I had no idea they could make you stay after serving the first day.
That's messed up.
I thought once you served 1 trial- that you were free to leave.
That's scary that you were told to go back up stairs again
Talk about being held captive
I wonder how our jury system is compared to other countries.

melle said...

I can't believe they need a jury for a DUI. I thought the big show and the jury was reserved for serious murder trials and things like that. Maybe it's just that different here.

Kelly Kilmer said...

Tasha-the average length of a trial in L.A. is 5 to 7 days. So serving on one trial means you have to come back for several days.

Julbie said...

Here's my experience last time... this year, I'm ready for anything.


T and J said...

I meant to say I was surprised that if you serve a 1 day trial on your 1st day of jury duty - that they can make you come back again a 2nd day to see if you'll get picked for another trial.
That's not right.
If you serve 1 trial on the first day (if you got somehow insanely lucky) then you've fulfilled your duty.
They should not be able to make you come back a 2nd day to see if you can get picked for another trial.

Sandy said...

This sounds like a big huge headache to me. I've never been called for jury duty and I think if I were and made it to the box I'd just tell them I'm a firm believer in the death penalty no matter what. That should be a way to get me excused really quickly. Plus my Husband works with the police dept. so that may make a difference with them wanting me on their jury too. Our town is so small it's really hard to get an unbiased jury because everyone knows everyone's business and what happened before it makes the paper here. Most of the time if it's a big case they move it.

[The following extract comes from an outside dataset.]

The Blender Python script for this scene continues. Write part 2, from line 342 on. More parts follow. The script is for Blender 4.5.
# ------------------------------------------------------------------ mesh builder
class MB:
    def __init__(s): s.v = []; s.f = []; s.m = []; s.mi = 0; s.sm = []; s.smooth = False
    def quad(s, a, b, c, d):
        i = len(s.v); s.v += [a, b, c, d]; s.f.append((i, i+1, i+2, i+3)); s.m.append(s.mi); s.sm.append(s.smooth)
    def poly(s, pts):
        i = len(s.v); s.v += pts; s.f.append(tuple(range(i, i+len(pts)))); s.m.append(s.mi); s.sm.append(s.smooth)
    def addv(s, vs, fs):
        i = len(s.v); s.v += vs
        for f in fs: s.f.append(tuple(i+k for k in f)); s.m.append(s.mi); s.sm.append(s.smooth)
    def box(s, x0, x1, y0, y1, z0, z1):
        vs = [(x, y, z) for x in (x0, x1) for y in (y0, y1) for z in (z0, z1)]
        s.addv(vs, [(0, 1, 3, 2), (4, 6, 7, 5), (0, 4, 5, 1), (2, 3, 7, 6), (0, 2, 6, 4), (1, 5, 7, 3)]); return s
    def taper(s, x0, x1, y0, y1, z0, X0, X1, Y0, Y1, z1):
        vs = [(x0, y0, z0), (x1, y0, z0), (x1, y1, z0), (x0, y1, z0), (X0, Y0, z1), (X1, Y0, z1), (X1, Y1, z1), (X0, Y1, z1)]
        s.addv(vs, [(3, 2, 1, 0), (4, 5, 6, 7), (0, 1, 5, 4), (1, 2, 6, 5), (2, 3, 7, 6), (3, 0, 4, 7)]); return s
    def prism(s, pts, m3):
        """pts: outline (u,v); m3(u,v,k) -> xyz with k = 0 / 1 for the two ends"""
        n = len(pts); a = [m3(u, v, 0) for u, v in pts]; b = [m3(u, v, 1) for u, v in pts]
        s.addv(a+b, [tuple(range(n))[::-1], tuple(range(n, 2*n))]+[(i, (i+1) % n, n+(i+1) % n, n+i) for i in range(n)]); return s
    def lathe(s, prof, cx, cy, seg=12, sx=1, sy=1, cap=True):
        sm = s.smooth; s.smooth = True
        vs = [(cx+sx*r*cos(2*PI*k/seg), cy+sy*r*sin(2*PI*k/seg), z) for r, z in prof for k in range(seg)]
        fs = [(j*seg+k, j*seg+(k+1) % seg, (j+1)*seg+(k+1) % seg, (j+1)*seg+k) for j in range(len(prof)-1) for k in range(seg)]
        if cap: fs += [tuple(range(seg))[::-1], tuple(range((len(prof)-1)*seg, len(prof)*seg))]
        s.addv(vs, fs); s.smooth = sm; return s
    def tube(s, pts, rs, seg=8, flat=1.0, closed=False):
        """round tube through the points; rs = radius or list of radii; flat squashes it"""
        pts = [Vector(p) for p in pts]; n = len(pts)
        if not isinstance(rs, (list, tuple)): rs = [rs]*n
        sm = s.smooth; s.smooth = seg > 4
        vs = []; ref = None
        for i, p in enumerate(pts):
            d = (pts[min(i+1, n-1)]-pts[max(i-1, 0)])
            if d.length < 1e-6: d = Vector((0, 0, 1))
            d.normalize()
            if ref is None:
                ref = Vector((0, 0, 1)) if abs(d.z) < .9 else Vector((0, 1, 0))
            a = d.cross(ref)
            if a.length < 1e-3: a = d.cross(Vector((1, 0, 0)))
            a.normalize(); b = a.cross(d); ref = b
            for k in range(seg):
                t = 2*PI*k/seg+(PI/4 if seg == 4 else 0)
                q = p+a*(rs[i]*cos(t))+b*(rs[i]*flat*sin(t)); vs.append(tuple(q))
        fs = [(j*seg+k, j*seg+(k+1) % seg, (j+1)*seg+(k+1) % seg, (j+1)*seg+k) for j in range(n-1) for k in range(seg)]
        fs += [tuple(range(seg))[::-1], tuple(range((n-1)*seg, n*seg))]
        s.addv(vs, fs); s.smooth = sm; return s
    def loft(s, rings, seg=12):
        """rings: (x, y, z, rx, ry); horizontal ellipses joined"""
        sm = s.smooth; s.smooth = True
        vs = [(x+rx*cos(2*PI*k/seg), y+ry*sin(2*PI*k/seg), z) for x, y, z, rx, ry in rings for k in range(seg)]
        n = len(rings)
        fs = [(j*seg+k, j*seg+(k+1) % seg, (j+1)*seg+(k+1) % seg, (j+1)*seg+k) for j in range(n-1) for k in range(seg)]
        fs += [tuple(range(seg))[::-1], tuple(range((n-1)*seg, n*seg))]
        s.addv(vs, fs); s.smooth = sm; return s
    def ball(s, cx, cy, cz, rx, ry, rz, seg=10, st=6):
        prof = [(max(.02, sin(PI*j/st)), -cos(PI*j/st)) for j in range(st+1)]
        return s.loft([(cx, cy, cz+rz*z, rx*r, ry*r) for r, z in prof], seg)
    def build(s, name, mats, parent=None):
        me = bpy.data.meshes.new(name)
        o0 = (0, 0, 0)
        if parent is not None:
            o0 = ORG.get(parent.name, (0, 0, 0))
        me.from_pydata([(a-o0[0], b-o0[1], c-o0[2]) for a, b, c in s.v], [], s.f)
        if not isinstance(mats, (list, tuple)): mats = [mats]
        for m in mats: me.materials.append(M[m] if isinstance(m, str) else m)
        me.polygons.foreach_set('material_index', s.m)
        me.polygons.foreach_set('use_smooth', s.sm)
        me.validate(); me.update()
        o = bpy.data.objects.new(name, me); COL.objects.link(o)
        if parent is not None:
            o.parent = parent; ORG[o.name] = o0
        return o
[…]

So glad you're done and I know you're glad you're done too.

Beth said...

Sorry to hear that you had a bad experience. I live in a smaller town, and there are similarities in waiting, uncomfortable benches, etc., but I was glad to serve. I'd like to think that the 'system' works most of the time. The case I sat on was a waste of time, but the guy was entitled to a jury trial and while most of the jurors clearly didn't want to be there, I think it was fair. I had a really terrible cold, sat next to my niece in the jury box, and my brother and his wife are Lieutenants in the local PD....very surprised they kept me. I guess I made the best of it, the cold was the worst part, I also ate at the cafeteria as parking is horrific...and the day we finished I came out to a flat tire!!!! Okay, looking back it was less than wonderful, but I really felt that I was doing my job as a citizen....I wish you had had a better experience Kelly!! Beth

unlikelycrafter said...

I used to feel this way about jury duty but last year I got on as an alternate and ... I found it to be one of the more moving things I've done! It happened to be during the Obama inauguration and the judge/bailiff gave us a TV and started the trial late so we could watch it in the jury room. I had tears in my eyes watching the inauguration with strangers on a jury...all of us feeling very patriotic! It was very memorable.